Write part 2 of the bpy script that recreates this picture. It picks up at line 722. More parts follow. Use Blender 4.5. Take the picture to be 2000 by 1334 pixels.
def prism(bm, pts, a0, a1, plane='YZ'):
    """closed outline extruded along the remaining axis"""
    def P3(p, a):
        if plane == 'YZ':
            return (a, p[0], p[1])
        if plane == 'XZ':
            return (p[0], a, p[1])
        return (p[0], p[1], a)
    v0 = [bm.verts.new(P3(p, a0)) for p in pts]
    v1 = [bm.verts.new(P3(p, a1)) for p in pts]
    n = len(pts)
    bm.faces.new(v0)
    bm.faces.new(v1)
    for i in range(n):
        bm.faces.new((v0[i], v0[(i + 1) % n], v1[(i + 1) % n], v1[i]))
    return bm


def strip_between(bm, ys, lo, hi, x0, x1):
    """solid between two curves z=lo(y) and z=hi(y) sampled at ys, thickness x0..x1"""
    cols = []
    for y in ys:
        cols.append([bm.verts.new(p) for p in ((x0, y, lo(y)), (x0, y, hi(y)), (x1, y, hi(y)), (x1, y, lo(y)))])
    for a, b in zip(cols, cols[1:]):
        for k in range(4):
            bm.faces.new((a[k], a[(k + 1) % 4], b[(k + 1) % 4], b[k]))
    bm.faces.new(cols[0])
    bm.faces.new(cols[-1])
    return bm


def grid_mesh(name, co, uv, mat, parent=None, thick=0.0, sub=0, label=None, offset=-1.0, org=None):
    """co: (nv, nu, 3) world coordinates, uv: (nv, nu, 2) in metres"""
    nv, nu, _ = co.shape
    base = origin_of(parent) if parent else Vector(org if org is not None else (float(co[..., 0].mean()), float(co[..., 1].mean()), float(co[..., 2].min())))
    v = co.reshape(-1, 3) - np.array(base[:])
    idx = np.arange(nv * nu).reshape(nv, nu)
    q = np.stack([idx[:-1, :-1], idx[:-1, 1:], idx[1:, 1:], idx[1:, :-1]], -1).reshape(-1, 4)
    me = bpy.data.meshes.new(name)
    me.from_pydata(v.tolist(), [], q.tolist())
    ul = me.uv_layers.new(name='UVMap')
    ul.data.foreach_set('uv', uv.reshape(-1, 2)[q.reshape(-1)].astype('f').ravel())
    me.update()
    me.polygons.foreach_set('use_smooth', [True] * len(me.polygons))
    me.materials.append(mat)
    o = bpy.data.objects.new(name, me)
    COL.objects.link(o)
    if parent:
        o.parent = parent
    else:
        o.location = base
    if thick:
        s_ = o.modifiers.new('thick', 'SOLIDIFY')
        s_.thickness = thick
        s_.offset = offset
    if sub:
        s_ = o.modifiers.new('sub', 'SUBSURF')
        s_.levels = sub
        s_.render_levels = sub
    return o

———

Exercise aim
Return what is listed above, exactly and completely.

Task solution
Write part 2 of the bpy script that recreates this picture. It picks up at line 722. More parts follow. Use Blender 4.5. Take the picture to be 2000 by 1334 pixels.
def prism(bm, pts, a0, a1, plane='YZ'):
    """closed outline extruded along the remaining axis"""
    def P3(p, a):
        if plane == 'YZ':
            return (a, p[0], p[1])
        if plane == 'XZ':
            return (p[0], a, p[1])
        return (p[0], p[1], a)
    v0 = [bm.verts.new(P3(p, a0)) for p in pts]
    v1 = [bm.verts.new(P3(p, a1)) for p in pts]
    n = len(pts)
    bm.faces.new(v0)
    bm.faces.new(v1)
    for i in range(n):
        bm.faces.new((v0[i], v0[(i + 1) % n], v1[(i + 1) % n], v1[i]))
    return bm


def strip_between(bm, ys, lo, hi, x0, x1):
    """solid between two curves z=lo(y) and z=hi(y) sampled at ys, thickness x0..x1"""
    cols = []
    for y in ys:
        cols.append([bm.verts.new(p) for p in ((x0, y, lo(y)), (x0, y, hi(y)), (x1, y, hi(y)), (x1, y, lo(y)))])
    for a, b in zip(cols, cols[1:]):
        for k in range(4):
            bm.faces.new((a[k], a[(k + 1) % 4], b[(k + 1) % 4], b[k]))
    bm.faces.new(cols[0])
    bm.faces.new(cols[-1])
    return bm


def grid_mesh(name, co, uv, mat, parent=None, thick=0.0, sub=0, label=None, offset=-1.0, org=None):
    """co: (nv, nu, 3) world coordinates, uv: (nv, nu, 2) in metres"""
    nv, nu, _ = co.shape
    base = origin_of(parent) if parent else Vector(org if org is not None else (float(co[..., 0].mean()), float(co[..., 1].mean()), float(co[..., 2].min())))
    v = co.reshape(-1, 3) - np.array(base[:])
    idx = np.arange(nv * nu).reshape(nv, nu)
    q = np.stack([idx[:-1, :-1], idx[:-1, 1:], idx[1:, 1:], idx[1:, :-1]], -1).reshape(-1, 4)
    me = bpy.data.meshes.new(name)
    me.from_pydata(v.tolist(), [], q.tolist())
    ul = me.uv_layers.new(name='UVMap')
    ul.data.foreach_set('uv', uv.reshape(-1, 2)[q.reshape(-1)].astype('f').ravel())
    me.update()
    me.polygons.foreach_set('use_smooth', [True] * len(me.polygons))
    me.materials.append(mat)
    o = bpy.data.objects.new(name, me)
    COL.objects.link(o)
    if parent:
        o.parent = parent
    else:
        o.location = base
    if thick:
        s_ = o.modifiers.new('thick', 'SOLIDIFY')
        s_.thickness = thick
        s_.offset = offset
    if sub:
        s_ = o.modifiers.new('sub', 'SUBSURF')
        s_.levels = sub
        s_.render_levels = sub
    return o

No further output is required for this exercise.